Fortunately, there's no one else in sight save for our heroes and the nefarious villain. Convenient, that; the characters' aimless searches almost seem plausible if there's nobody else in San Francisco to get in their way. The first episode of this story showed a city that was populous enough to host professional sports and fill a stadium doing it, but after the second chapter all the civilians disappear. In fact, save for a brief walk-on by a doomed police officer they disappear midway through the first chapter - even that staple of bad 70s action sequences, the cable car, is completely deserted, its operator a vague shadow glimpsed in just one panel.
My point isn't that Vaughan and Guerra get the details wrong or that the setting isn't "realistic" enough; my point is that they haven't really constructed a setting at all. The San Francisco in "Ring of Truth" is a couple of flats, a studio backlot suitable for staging predictable fights in ostensibly dramatic locations like the Golden Gate Bridge (although as Guerra's art never once captures a sense of the bridge's height or scale, any potential drama is wasted). The rest of the final issue, its plotting and blocking and dialogue, is equally cardboard as Vaughan dutifully recycles action-movie standards with all the excitement of a clerk ticking off items on a checklist:
This isn't mature, intelligent comics, it's Tango & Cash.
Such fundamental stupidity may be a key part of Y's relative success at positioning itself in the comics market. With this title and Ex Machina, another comic with grand aspirations and a disappointing execution, Brian K. Vaughan has perhaps supplanted Warren Ellis as the most lauded writer of smart comics that aren't actually all that smart. His comics never challenge the reader and they may not even achieve basic technical competence. (Frothier mouths than mine have already identified Vaughan's poor command of storytelling fundamentals.) I would say Y teaches us that it's easier to craft a commentary on gender than it is to write a decent fight scene, except that after thirty-one issues Y hasn't said much of interest about gender either. The ideas are typically as timid as the storytelling, although with this particular issue that would admittedly be difficult.

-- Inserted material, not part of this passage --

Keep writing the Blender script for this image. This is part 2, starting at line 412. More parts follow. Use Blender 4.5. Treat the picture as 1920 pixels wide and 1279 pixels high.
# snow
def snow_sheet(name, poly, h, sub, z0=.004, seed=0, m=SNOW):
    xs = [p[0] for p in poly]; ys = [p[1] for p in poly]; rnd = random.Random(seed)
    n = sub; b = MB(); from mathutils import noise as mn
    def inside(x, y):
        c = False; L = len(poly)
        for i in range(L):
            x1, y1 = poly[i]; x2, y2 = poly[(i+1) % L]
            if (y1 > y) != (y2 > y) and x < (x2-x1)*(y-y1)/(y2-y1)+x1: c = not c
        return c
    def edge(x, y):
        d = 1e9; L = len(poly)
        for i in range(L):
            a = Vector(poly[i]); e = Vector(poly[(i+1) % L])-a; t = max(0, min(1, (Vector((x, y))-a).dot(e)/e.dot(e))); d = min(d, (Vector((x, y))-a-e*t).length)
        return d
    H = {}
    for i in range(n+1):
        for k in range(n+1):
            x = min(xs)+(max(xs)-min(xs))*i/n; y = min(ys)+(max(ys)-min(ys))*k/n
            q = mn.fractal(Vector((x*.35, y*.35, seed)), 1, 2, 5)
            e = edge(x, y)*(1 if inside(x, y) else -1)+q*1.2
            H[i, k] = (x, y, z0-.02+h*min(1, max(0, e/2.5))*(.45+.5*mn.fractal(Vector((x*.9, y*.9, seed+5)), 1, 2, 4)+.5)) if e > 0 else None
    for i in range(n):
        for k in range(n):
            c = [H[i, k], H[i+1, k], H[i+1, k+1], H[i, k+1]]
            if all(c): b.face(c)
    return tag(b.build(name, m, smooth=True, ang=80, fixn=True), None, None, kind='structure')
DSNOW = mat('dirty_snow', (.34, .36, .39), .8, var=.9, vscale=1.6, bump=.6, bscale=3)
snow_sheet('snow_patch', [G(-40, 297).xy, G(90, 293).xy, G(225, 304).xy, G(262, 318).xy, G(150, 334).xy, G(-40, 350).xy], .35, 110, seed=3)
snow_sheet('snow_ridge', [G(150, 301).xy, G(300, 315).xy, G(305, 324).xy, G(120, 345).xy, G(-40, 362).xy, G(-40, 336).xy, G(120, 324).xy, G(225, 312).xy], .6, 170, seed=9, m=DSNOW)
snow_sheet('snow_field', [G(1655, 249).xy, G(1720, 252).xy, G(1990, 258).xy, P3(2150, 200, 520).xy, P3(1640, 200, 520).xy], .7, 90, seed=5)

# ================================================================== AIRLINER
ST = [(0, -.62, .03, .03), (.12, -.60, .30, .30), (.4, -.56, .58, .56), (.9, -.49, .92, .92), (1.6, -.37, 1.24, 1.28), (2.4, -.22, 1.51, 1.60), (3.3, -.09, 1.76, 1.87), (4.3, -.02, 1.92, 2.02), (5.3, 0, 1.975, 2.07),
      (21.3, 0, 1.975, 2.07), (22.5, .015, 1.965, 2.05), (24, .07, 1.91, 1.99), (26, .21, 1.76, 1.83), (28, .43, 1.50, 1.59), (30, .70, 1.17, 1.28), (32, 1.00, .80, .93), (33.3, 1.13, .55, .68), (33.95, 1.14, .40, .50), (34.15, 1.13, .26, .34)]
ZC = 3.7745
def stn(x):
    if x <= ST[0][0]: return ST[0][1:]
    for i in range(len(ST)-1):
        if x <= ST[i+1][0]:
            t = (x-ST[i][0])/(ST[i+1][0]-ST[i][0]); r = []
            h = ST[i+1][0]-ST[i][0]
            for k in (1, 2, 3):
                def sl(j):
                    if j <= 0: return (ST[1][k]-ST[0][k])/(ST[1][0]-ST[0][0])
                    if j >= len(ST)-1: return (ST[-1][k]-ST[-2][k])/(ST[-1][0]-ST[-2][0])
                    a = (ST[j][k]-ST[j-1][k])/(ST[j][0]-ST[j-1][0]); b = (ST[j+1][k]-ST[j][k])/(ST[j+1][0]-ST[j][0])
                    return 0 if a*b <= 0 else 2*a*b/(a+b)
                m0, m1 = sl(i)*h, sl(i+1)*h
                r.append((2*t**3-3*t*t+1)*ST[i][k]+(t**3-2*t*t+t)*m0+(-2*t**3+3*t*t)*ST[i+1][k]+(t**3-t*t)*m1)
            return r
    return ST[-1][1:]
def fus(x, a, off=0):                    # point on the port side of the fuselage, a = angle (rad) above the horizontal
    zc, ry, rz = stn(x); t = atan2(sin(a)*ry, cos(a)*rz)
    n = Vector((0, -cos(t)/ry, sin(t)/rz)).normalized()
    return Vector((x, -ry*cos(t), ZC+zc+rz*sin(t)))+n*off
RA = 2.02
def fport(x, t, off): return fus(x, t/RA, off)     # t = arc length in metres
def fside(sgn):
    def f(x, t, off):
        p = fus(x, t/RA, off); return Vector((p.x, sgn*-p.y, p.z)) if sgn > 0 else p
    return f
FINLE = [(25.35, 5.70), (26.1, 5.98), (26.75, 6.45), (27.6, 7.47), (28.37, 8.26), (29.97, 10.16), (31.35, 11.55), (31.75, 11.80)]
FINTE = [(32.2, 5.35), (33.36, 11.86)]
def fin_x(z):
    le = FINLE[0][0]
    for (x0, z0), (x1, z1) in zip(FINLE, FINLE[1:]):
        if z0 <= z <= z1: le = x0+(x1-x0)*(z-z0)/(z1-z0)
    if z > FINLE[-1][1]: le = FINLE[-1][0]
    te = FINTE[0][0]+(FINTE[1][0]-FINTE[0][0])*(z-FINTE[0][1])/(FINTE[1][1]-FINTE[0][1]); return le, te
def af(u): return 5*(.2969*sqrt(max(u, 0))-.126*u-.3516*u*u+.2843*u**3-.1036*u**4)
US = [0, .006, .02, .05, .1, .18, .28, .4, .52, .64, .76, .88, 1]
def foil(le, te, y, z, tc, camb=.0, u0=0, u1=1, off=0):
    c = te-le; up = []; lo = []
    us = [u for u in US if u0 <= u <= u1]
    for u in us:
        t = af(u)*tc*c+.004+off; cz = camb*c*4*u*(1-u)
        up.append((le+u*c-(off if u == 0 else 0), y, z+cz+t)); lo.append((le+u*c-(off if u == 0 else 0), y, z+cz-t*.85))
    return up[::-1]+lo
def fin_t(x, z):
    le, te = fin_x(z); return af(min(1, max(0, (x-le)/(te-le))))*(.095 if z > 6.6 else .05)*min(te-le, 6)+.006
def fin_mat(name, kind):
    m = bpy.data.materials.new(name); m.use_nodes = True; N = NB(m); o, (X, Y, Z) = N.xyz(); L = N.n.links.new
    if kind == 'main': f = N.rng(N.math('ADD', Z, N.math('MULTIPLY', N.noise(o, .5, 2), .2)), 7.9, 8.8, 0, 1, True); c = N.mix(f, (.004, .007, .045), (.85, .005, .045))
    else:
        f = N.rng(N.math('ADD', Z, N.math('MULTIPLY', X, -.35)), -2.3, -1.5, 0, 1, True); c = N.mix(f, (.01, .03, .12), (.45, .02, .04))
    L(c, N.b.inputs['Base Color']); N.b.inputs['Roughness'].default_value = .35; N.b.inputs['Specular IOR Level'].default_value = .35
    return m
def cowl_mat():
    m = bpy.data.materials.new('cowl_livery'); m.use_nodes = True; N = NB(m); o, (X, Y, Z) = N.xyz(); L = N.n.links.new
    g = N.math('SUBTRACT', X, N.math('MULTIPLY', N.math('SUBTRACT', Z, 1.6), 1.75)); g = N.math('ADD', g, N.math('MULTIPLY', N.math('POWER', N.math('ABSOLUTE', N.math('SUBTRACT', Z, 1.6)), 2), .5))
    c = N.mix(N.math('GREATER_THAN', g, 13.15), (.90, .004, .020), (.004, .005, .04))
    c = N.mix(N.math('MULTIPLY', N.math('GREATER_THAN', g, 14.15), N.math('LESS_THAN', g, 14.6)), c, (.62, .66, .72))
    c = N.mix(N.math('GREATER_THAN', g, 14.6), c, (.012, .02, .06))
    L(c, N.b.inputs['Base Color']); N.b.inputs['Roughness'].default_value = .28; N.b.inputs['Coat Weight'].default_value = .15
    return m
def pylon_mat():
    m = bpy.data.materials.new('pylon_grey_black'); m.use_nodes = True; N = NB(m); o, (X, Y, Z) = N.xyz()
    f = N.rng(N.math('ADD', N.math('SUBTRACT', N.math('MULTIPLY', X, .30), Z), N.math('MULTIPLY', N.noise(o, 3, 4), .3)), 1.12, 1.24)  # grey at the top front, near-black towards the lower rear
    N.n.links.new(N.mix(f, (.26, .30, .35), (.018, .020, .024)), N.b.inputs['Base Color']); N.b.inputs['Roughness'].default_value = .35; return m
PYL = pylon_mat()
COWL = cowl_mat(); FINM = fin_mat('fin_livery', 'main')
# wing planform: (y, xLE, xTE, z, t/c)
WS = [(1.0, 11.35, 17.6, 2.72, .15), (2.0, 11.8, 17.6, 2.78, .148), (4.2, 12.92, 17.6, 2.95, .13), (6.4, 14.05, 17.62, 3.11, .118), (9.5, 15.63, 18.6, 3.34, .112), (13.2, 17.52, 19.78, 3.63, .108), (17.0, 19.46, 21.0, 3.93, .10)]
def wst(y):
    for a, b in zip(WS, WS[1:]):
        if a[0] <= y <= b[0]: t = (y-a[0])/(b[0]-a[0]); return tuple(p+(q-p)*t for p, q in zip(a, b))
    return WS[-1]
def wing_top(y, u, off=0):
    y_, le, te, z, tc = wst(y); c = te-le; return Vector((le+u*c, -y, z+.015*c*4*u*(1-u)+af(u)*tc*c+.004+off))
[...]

Perhaps coincidentally, or perhaps not, Vaughan has supplanted Ellis in another damnable if impressive trait; he's figured out how to dollop out the secrets and plot twists just fast enough that, until now, I've kept reading the series despite its many flaws. This issue is no exception, with a timely revelation that answers old questions while opening up new story possibilities. Vaughan is quite adept at placing these revelations for maximum impact (usually using another hoary old standard, the page 22 splash, although Guerra's art isn't dynamic enough to fully exploit this superhero comic device), but that's no longer enough to keep me buying this comic month in and month out. As an ongoing series, Y: The Last Man offers some compelling soap opera; as a series of story arcs, it's pompous, bloated, and much lazier than it ever lets on.
This latest storyline contains some powerful indicators that now is the time to abandon ship. Just as Vaughan has characters openly questioning his plot twists, he's also got them expressing exhaustion with his stylistic tics. In the first chapter, Agent 355 begins to rattle off one of the factoids so common to Vaughan's writing:
355: Anyway, the top bitch back there calls herself Anna Strong, name of a revolutionary war spy who used her clothesline to send coded signals to -
YORICK: Who gives a crap?
Not I, Yorick. Not I.
How dare you sully the name of Tango & Cash by comparing it to Y: The Last Man!? Ingrates, one and all!!
Posted by: Spencer Carnage | March 16, 2005 at 06:48 PM
How about if we promise to sully the name of Tango, but not Cash?